Top Ten

November 1, 2007

Dalhousie and uAlberta ranked Canada's best academic work environments

Dalhousie University has been included in The Scientist's list of Best Places to Work in Academia.  The rankings issue of the magazine hits stands today, and is also available online (subscription required).  Dalhousie placed first in the International (non-US) category of institutions.  uAlberta came in fifth place in the international list, and was the only other Canadian institution to rank in the top 10. 

Sears sues Ryerson over "naming covenant"

Sears Canada reports that it was promised its name on an academic building at Ryerson University, after giving the school $10 million in property in 1991.  Ryerson apparently erected a small plaque which it felt satisfied the contract. Sears is now demanding that Ryerson fulfill the agreement, or "pay unspecified damages for breach of contract."

uLethbridge receives $10 million towards water research facility

On the heels of funding announced last week, the Alberta government has announced another $10 million to the University of Lethbridge.  The funding will help complete the Alberta Water and Environmental Science Building, and recognizes the university's commitment to water research.  100 new graduate students will be accommodated by the new facility.  A total of $22 million in provincial funding has gone into the facility.

Memorial's Faculty of Business strengthens ties to China

Memorial University's Faculty of Business has an even stronger relationship with its Asian partners after a visit paid to China by senior administrators.  The delegates visited the famous Tsinghua University, as well as Renmin University, the highest ranked school in China.  Tsinghua is in talks to form a relationship with Memorial, and a partnership agreement is already in place with Renmin.  A 2+2 BBA program sees students take 2 years at Renmin, followed by 2 years at Memorial.  The first class of Renmin students will come to Memorial in September 2008. 

Queen's School of Business expands in the UAE

The Queen's University School of Business is expanding its business education offerings in the United Arab Emirates with new programs in place with the national government and a major private bank.  Queen's will provide custom management education programs for the nation's Central Bank, including courses in accounting, finance, economics and banking as well as executive education.  The Queen's School of Business was the first Canadian business school to open an executive education facility in Dubai. 

McGill students launch YouTube campaign protesting tuition hikes

The Students' Society of McGill University has launched a bilingual multimedia campaign protesting Quebec's first tuition increase in 13 years.  A series of short videos will be launched through YouTube as well as the campaign's website (  All the spots were aired earlier this week at a launch event, but will now only go public one at a time.

Student paper wonders why Okanagan degrees are considered equal

Students at the University of British Columbia main campus and its Okanagan campus earn the same credential.  UBC-Okanagan has been expanding by about 900 seats each year and has a guaranteed admission average of 75%, much lower than the admissions requirements of UBC, which is considered "one of the top 50 post-secondary institutions in the world." One student suggests that if UBC wants to maintain its reputation, it may want to start differentiating between UBC and UBC-O degrees.

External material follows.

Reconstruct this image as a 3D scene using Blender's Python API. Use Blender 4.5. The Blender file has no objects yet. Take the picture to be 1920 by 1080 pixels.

Online education increasingly in demand

Online learning is the only option for some PSE students.  According to Statistics Canada, 26% of Canadian adults used the Internet for education, training or school work in 2005.  Almost 80% of full-time or part-time students went online for part of their studies.  Online learning is gaining popularity, particularly in Alberta, where employment statistics are reaching record highs.  eCampusAlberta, a consortium of 15 colleges and institutions that offer online education, says workers are plugging in to earn new skills to qualify for new occupations and careers. 

Admissions departments spend too little on their websites

A new report says that even though college admissions websites are one of the most used and trusted sources of information for potential PSE students, these sites remain underfunded within marketing budgets.  Despite their importance, admissions departments spend only 12% of their annual marketing budget on websites.  The report recommends that spending be increased to between 25% and 33%.  The report was based on a survey of 5,500 high school seniors and incoming first year students. 

CNN opens virtual Second Life bureau

Next week, CNN will open its newest news bureau -- in the virtual world of Second Life.  Reuters hired a real reporter to cover the virtual community about a year ago, but CNN will ask Second Life's residents to be its reporters.  Users will receive kits that allow them to send text and photos into the bureau, which will then make the news available through kiosks scattered throughout the virtual world.  There will also be weekly "news meetings" directed by staff to guide the citizen journalists.